— begin PROVIDED DATA —
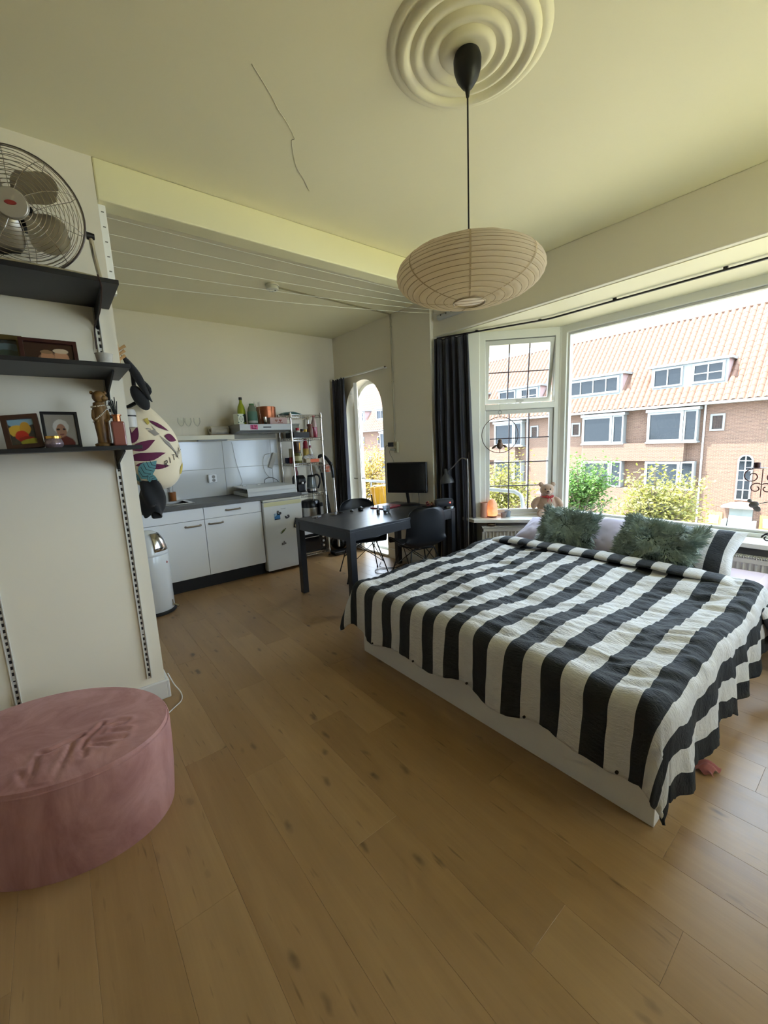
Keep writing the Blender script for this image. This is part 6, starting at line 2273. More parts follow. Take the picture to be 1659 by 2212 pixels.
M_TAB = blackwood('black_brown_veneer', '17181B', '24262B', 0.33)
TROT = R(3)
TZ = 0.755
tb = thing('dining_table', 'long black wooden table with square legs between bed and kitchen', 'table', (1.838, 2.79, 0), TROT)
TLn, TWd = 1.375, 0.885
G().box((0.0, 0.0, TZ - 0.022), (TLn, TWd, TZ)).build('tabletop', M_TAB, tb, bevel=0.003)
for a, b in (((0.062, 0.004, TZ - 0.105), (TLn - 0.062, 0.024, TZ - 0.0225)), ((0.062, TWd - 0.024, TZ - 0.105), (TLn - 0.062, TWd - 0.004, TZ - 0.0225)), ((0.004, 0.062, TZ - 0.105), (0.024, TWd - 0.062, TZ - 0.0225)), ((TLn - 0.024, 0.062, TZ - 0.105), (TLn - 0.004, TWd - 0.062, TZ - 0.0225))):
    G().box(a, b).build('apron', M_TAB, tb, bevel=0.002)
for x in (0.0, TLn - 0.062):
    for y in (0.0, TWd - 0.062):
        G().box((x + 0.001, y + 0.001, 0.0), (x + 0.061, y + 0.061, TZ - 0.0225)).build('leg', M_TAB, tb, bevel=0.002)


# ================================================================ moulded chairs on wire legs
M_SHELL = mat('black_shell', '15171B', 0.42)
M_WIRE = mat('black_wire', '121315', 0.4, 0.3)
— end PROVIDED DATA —
_EXERCISE AIM_
The data above needs to be retyped exactly, with the images left out.

_EXERCISE ANSWER_
Keep writing the Blender script for this image. This is part 6, starting at line 2273. More parts follow. Take the picture to be 1659 by 2212 pixels.
M_TAB = blackwood('black_brown_veneer', '17181B', '24262B', 0.33)
TROT = R(3)
TZ = 0.755
tb = thing('dining_table', 'long black wooden table with square legs between bed and kitchen', 'table', (1.838, 2.79, 0), TROT)
TLn, TWd = 1.375, 0.885
G().box((0.0, 0.0, TZ - 0.022), (TLn, TWd, TZ)).build('tabletop', M_TAB, tb, bevel=0.003)
for a, b in (((0.062, 0.004, TZ - 0.105), (TLn - 0.062, 0.024, TZ - 0.0225)), ((0.062, TWd - 0.024, TZ - 0.105), (TLn - 0.062, TWd - 0.004, TZ - 0.0225)), ((0.004, 0.062, TZ - 0.105), (0.024, TWd - 0.062, TZ - 0.0225)), ((TLn - 0.024, 0.062, TZ - 0.105), (TLn - 0.004, TWd - 0.062, TZ - 0.0225))):
    G().box(a, b).build('apron', M_TAB, tb, bevel=0.002)
for x in (0.0, TLn - 0.062):
    for y in (0.0, TWd - 0.062):
        G().box((x + 0.001, y + 0.001, 0.0), (x + 0.061, y + 0.061, TZ - 0.0225)).build('leg', M_TAB, tb, bevel=0.002)


# ================================================================ moulded chairs on wire legs
M_SHELL = mat('black_shell', '15171B', 0.42)
M_WIRE = mat('black_wire', '121315', 0.4, 0.3)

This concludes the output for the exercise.